• COLLECTED MATERIAL:
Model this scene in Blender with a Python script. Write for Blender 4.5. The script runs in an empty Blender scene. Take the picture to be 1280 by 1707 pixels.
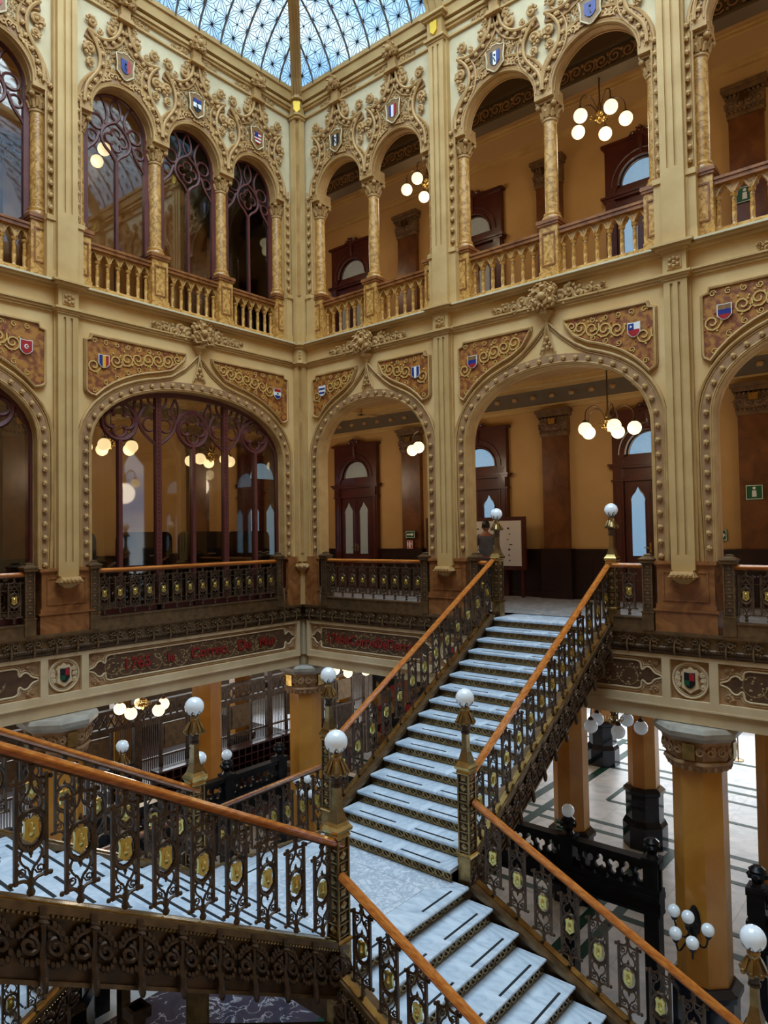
import bpy, bmesh, math, random
from math import pi, sin, cos, sqrt, radians
from mathutils import Matrix, Vector, Euler

S = bpy.context.scene
COL = S.collection
rnd = random.Random(7)

# ------------------------------------------------------------------ camera
yaw, pitch, roll = radians(40.0), radians(1.74), radians(-0.92)
F0 = Vector((-sin(yaw), cos(yaw), 0)); R0 = Vector((cos(yaw), sin(yaw), 0)); U0 = Vector((0, 0, 1))
FW = F0 * cos(pitch) + U0 * sin(pitch); UP = R0.cross(FW)
RR = R0 * cos(roll) + UP * sin(roll); VV = -R0 * sin(roll) + UP * cos(roll)
cam_d = bpy.data.cameras.new('camera'); cam = bpy.data.objects.new('camera', cam_d); COL.objects.link(cam)
cam.matrix_world = Matrix((( RR.x, VV.x, -FW.x, 11.125), (RR.y, VV.y, -FW.y, -10.488), (RR.z, VV.z, -FW.z, 1.5), (0, 0, 0, 1)))
cam_d.lens = 1168 * 36 / 1707; cam_d.sensor_width = 36; cam_d.clip_start = 0.05; cam_d.clip_end = 200
S.camera = cam

# ------------------------------------------------------------------ world, lights, exposure
S.view_settings.view_transform = 'Standard'; S.view_settings.look = 'None'
S.view_settings.gamma = 1.0; S.view_settings.use_curve_mapping = False
S.view_settings.exposure = 0.12
cy = S.cycles
cy.use_denoising = True; cy.max_bounces = 8; cy.diffuse_bounces = 4; cy.glossy_bounces = 4
cy.transmission_bounces = 6; cy.transparent_max_bounces = 12; cy.sample_clamp_indirect = 6.0; cy.caustics_reflective = False; cy.caustics_refractive = False

W = bpy.data.worlds.new('sky'); S.world = W; W.use_nodes = True
nt = W.node_tree; nt.nodes.clear()
out = nt.nodes.new('ShaderNodeOutputWorld'); bg = nt.nodes.new('ShaderNodeBackground')
tc = nt.nodes.new('ShaderNodeTexCoord'); mp = nt.nodes.new('ShaderNodeMapping'); mp.inputs['Scale'].default_value = (1.6, 1.6, 2.6)
nz = nt.nodes.new('ShaderNodeTexNoise'); nz.inputs['Scale'].default_value = 2.6; nz.inputs['Detail'].default_value = 6; nz.inputs['Roughness'].default_value = .6
cr = nt.nodes.new('ShaderNodeValToRGB')
cr.color_ramp.elements[0].position = .43; cr.color_ramp.elements[0].color = (.12, .40, .78, 1)
cr.color_ramp.elements[1].position = .62; cr.color_ramp.elements[1].color = (.92, .96, 1.0, 1)
nt.links.new(tc.outputs['Generated'], mp.inputs[0]); nt.links.new(mp.outputs[0], nz.inputs['Vector'])
nt.links.new(nz.outputs['Fac'], cr.inputs[0]); nt.links.new(cr.outputs[0], bg.inputs[0])
bg.inputs[1].default_value = SKY_STRENGTH = 1.7
nt.links.new(bg.outputs[0], out.inputs[0])

def area(name, loc, rot, sx, sy, energy, color):
    d = bpy.data.lights.new(name, 'AREA'); d.shape = 'RECTANGLE'; d.size = sx; d.size_y = sy; d.energy = energy; d.color = color
    o = bpy.data.objects.new(name, d); COL.objects.link(o); o.location = loc; o.rotation_euler = rot
    return o
# daylight: above the glass roof of the court, and through the tall windows of the ground-floor hall
area('skylight_daylight', (6.2, -5.0, 15.5), (0, 0, 0), 11, 10, 3600, (.93, .96, 1.0))
area('hall_window_daylight', (3.0, 19.5, -3.2), (radians(-78), 0, 0), 14, 3.2, 850, (.85, .93, 1.0))
area('office_window_daylight', (-13.2, 4.0, -3.3), (0, radians(-80), 0), 3.2, 16, 700, (.85, .93, 1.0))
LAMP_E = 27.0

# ------------------------------------------------------------------ mesh builder
class MB:
    def __init__(s): s.v = []; s.f = []
    def add(s, vs, fs, M=None):
        b = len(s.v)
        if M is not None: vs = [tuple(M @ Vector(v)) for v in vs]
        s.v += [tuple(v) for v in vs]; s.f += [tuple(i + b for i in f) for f in fs]; return s
    def mb(s, o, M=None): return s.add(o.v, o.f, M)
    def box(s, x0, x1, y0, y1, z0, z1, M=None):
        return s.add([(x0,y0,z0),(x1,y0,z0),(x1,y1,z0),(x0,y1,z0),(x0,y0,z1),(x1,y0,z1),(x1,y1,z1),(x0,y1,z1)],
            [(0,3,2,1),(4,5,6,7),(0,1,5,4),(1,2,6,5),(2,3,7,6),(3,0,4,7)], M)
    def poly(s, p, y0, y1, M=None, inset=0):      # outline in x,z extruded from y0 (front) to y1
        n = len(p); a = sum(p[i][0]*p[(i+1)%n][1]-p[(i+1)%n][0]*p[i][1] for i in range(n))
        if a < 0: p = p[::-1]
        if inset:
            q = offset(p, inset, True); fr = q
        else: fr = p
        vs = [(x, y0, z) for x, z in fr] + [(x, y1, z) for x, z in p]
        fs = [tuple(range(n)), tuple(range(2*n-1, n-1, -1))] + [(i, n+i, n+(i+1)%n, (i+1)%n) for i in range(n)]
        return s.add(vs, fs, M)
    def polyh(s, p, z0, z1, M=None):              # outline in x,y extruded upward
        n = len(p); a = sum(p[i][0]*p[(i+1)%n][1]-p[(i+1)%n][0]*p[i][1] for i in range(n))
        if a < 0: p = p[::-1]
        vs = [(x, y, z0) for x, y in p] + [(x, y, z1) for x, y in p]
        fs = [tuple(range(n-1, -1, -1)), tuple(range(n, 2*n))] + [(i, (i+1)%n, n+(i+1)%n, n+i) for i in range(n)]
        return s.add(vs, fs, M)
    def band(s, a, b, y0, y1, closed=False, M=None):   # strip between two polylines in x,z
        n = len(a); vs = []
        for i in range(n): vs += [(a[i][0], y0, a[i][1]), (b[i][0], y0, b[i][1]), (b[i][0], y1, b[i][1]), (a[i][0], y1, a[i][1])]
        fs = []
        for i in range(n if closed else n-1):
            j = (i+1) % n
            for k in range(4): fs.append((4*i+k, 4*i+(k+1)%4, 4*j+(k+1)%4, 4*j+k))
        if not closed: fs += [(0,3,2,1), (4*n-4, 4*n-3, 4*n-2, 4*n-1)]
        return s.add(vs, fs, M)
    def tube(s, path, r, n=5, closed=False, M=None, flat=1.0):
        P = [Vector(p) for p in path]; m = len(P); vs = []; fs = []
        ref = Vector((0, 1, 0))
        for i in range(m):
            if closed: t = P[(i+1)%m] - P[i-1]
            else: t = P[min(i+1, m-1)] - P[max(i-1, 0)]
            if t.length < 1e-9: t = Vector((0, 0, 1))
            t.normalize()
            if abs(t.dot(ref)) > .95: rf = Vector((1, 0, 0))
            else: rf = ref
            a = t.cross(rf).normalized(); b = a.cross(t).normalized()
            rr = r[i] if isinstance(r, (list, tuple)) else r
            for k in range(n):
                q = 2*pi*(k+.5)/n; vs.append(tuple(P[i] + a*cos(q)*rr + b*sin(q)*rr*flat))
        for i in range(m if closed else m-1):
            j = (i+1) % m
            for k in range(n): fs.append((i*n+k, i*n+(k+1)%n, j*n+(k+1)%n, j*n+k))
        if not closed: fs += [tuple(range(n-1, -1, -1)), tuple(range((m-1)*n, m*n))]
        return s.add(vs, fs, M)
    def lathe(s, prof, n=12, c=(0, 0), a0=0, M=None, sq=False):
        vs = []; fs = []; m = len(prof)
        k2 = 1/cos(pi/n) if sq else 1
        for r, z in prof:
            for k in range(n):
                q = a0 + 2*pi*k/n; vs.append((c[0]+r*k2*cos(q), c[1]+r*k2*sin(q), z))
        for i in range(m-1):
            for k in range(n): fs.append((i*n+k, i*n+(k+1)%n, (i+1)*n+(k+1)%n, (i+1)*n+k))
        fs += [tuple(range(n-1, -1, -1)), tuple(range((m-1)*n, m*n))]
        return s.add(vs, fs, M)
    def ball(s, c, r, n=8, m=5, sc=(1, 1, 1), M=None):
        vs = [(c[0], c[1], c[2]-r*sc[2])]; fs = []
        for i in range(1, m):
            t = -pi/2 + pi*i/m
            for k in range(n): q = 2*pi*k/n; vs.append((c[0]+r*cos(t)*cos(q)*sc[0], c[1]+r*cos(t)*sin(q)*sc[1], c[2]+r*sin(t)*sc[2]))
        vs.append((c[0], c[1], c[2]+r*sc[2])); L = len(vs)-1
        for k in range(n):
            fs.append((0, 1+(k+1)%n, 1+k)); fs.append((L, L-n+k, L-n+(k+1)%n))
        for i in range(m-2):
            for k in range(n): a = 1+i*n+k; b = 1+i*n+(k+1)%n; fs.append((a, b, b+n, a+n))
        return s.add(vs, fs, M)
    def shear(s, k):
        s.v = [(x, y, z + k*x) for x, y, z in s.v]; return s
    def xf(s, M): s.v = [tuple(M @ Vector(v)) for v in s.v]; return s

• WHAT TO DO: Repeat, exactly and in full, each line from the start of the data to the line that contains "from mathutils import Matrix, Vector, Euler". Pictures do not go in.

• TASK OUTPUT:
Model this scene in Blender with a Python script. Write for Blender 4.5. The script runs in an empty Blender scene. Take the picture to be 1280 by 1707 pixels.
import bpy, bmesh, math, random
from math import pi, sin, cos, sqrt, radians
from mathutils import Matrix, Vector, Euler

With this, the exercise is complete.